The fun part (besides having a new trick up my sleeve) is that knitting backwards taught me something about the structure of the purl stitch that hadn’t quite clicked before. Maybe it’s that I’m not mechanically inclined, but I can’t see a thing from one angle and automatically envision the whole. I could relate an incident from my driver’s test to illustrate this, but I digress.

Watching the purl stitch happen from the back side provided one of those “Aha!” moments. It always seemed like I should be able to head the other way at the end of a row without having to turn my work. But how? Where did the yarn go? Now that I know, it’s like a really satisfying punch line. Ahhh! Of course!

It might be a desire for more of these “Aha!” moments that accounts for my recent interest in lace. I’m familiar with lace knitting in a basic way. I can YO and SSK with the best of them, and I’ve made my share of “lace” shawls. But it’s Lace with a capital “L” that I’m talking about. Orenburg. Shetland. Estonia. THAT lace. This lace:

Wedding ring shawl detail

 

And this:

Princess shawl

These are examples from Sharon Miller’s book, Heirloom Knitting. Actually wearing one of them is out of the question, but imagine all the things you’d learn by the time you finished knitting one! Mmmmmm!

I haven’t taken any actual steps in this direction yet, but I can feel it coming.

Okay, one step.
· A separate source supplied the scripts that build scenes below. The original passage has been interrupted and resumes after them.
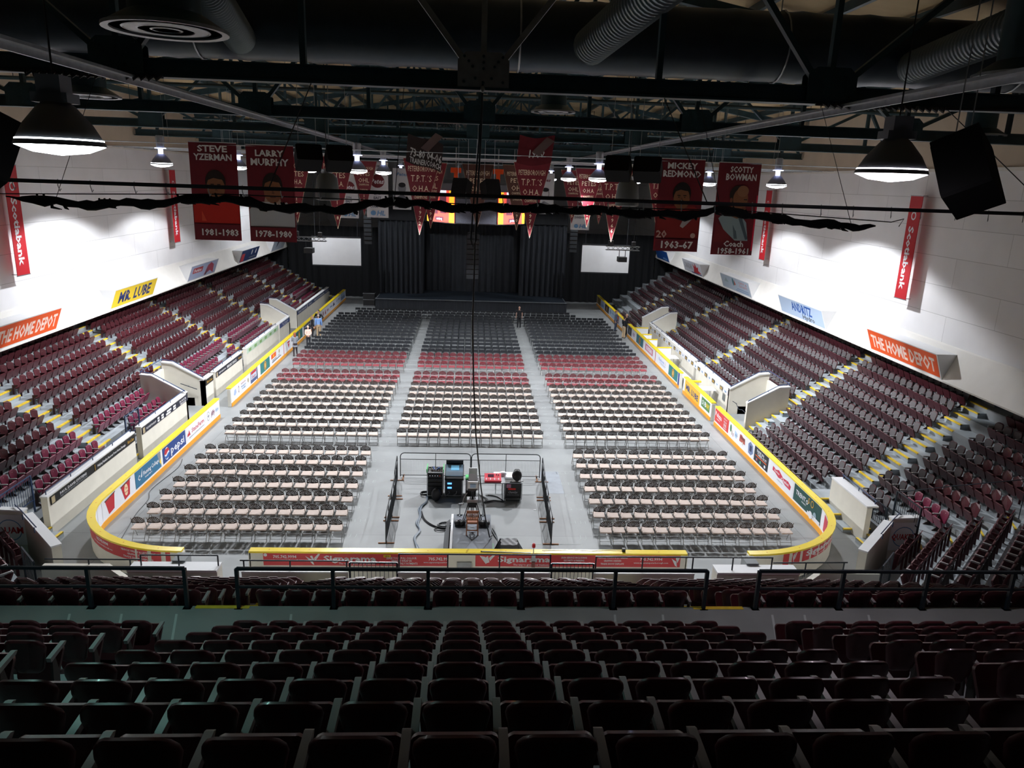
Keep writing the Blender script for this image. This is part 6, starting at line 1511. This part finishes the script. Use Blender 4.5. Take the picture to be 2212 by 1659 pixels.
t = thing('paper_sheet', 'white papers spread at the right end of the folding table', 'paper', (1.80, 28.34, .745)); mb = MB(); mb.box(-.17, .15, -.2, .2, 0, .008, WHT); mb.build('sheet', t); mb = MB(); mb.box(-.12, .1, -.25, .1, .008, .012, WHT, Matrix.Rotation(.3, 4, 'Z')); mb.build('top_sheet', t)
t = thing('work_bench', 'low green-edged case between the mixing desk and the camera tripod', 'case', (-.08, 28.05, 0)); mb = MB(); mb.box(-.17, .25, -.2, .2, 0, .72, M_blks); mb.build('case_body', t); mb = MB(); mb.box(-.18, .26, -.21, .21, .72, .76, GRE); mb.build('case_lid', t)
t = thing('monitor_box', 'small white computer on the green-edged case behind the tripod', 'computer', (.0, 28.05, .76)); mb = MB(); mb.box(-.12, .2, -.02, .02, .02, .38, M_white); mb.build('monitor_shell', t); mb = MB(); mb.box(-.02, .1, -.08, .08, .0, .02, M_galv); mb.build('stand', t); mb = MB(); mb.tube([(.3, 0, 0), (.3, 0, .7)], .008, M_blk, 4); mb.build('aerial', t)
t = thing('black_bag', 'upright black soft bag on the floor before the left equipment rack', 'bag', (-1.40, 27.35, 0)); mb = MB(); mb.blob((0, 0, .27), (.19, .13, .28), M_blk, 12, 8); mb.build('bag_body', t, True); mb = MB(); mb.tube([(-.06, 0, .52), (0, 0, .60), (.06, 0, .52)], .012, M_blk, 5); mb.build('handle', t)
def coil(label, x, y, r, n, m, z=.02, el=.7):
    t = thing('cable_coil', label, 'cable coil', (x, y, 0)); 
    mb = MB(); pts = []
    for i in range(n*12+1):
        a = 2*pi*i/12; rr = r*(1-.06*math.sin(i*.7)); pts.append((rr*math.cos(a), rr*el*math.sin(a), z+.012*(i/12)+.01*math.sin(i)))
    mb.tube(pts, .016, m, 5); mb.build('coil', t, True); return t
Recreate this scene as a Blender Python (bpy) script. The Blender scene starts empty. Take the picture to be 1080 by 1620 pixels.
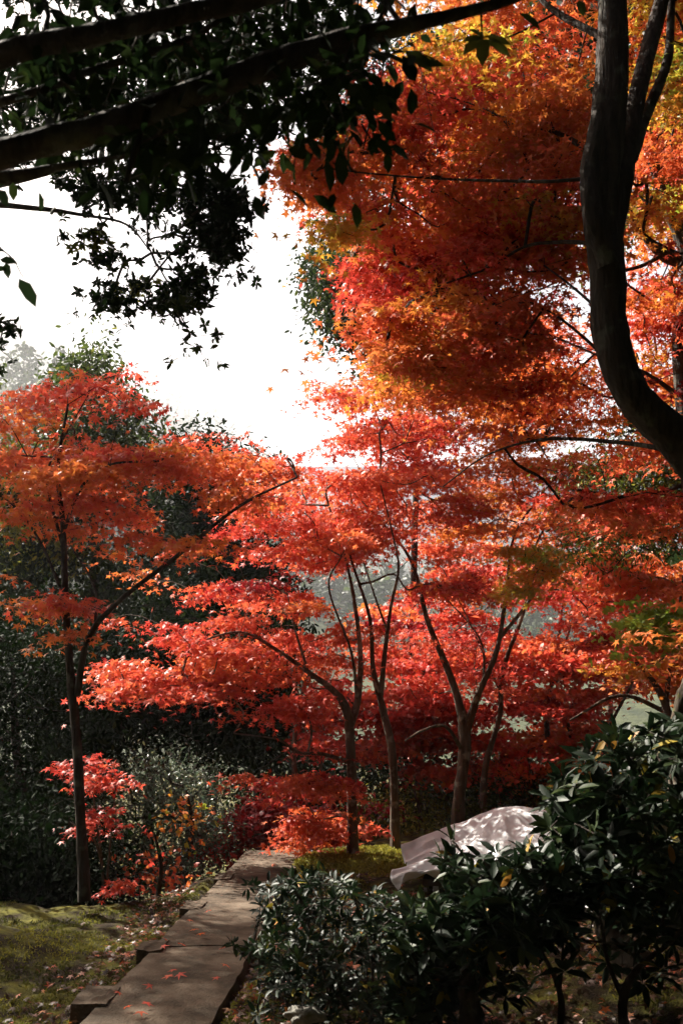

I ordered some books.

While we’re on the topic, let me note that Jean Miles is entirely responsible for this lace thing. For the last few weeks, I’ve been reading her blog. She started blogging in 2004 and has, it appears, blogged nearly every day since. Besides that amazing accomplishment, she is knitting the shawl pictured above. (Or at least in 2006 she is. I don’t want to spoil the fun by reading ahead!) She makes the whole process sound absolutely enthralling and is therefore the one I’ve chosen to blame for thoughts of finer-than-cobweb merino and gossamer wool. Somehow, I don’t think she’d mind. If you’re into lace or anything knitting related, be sure to check her out.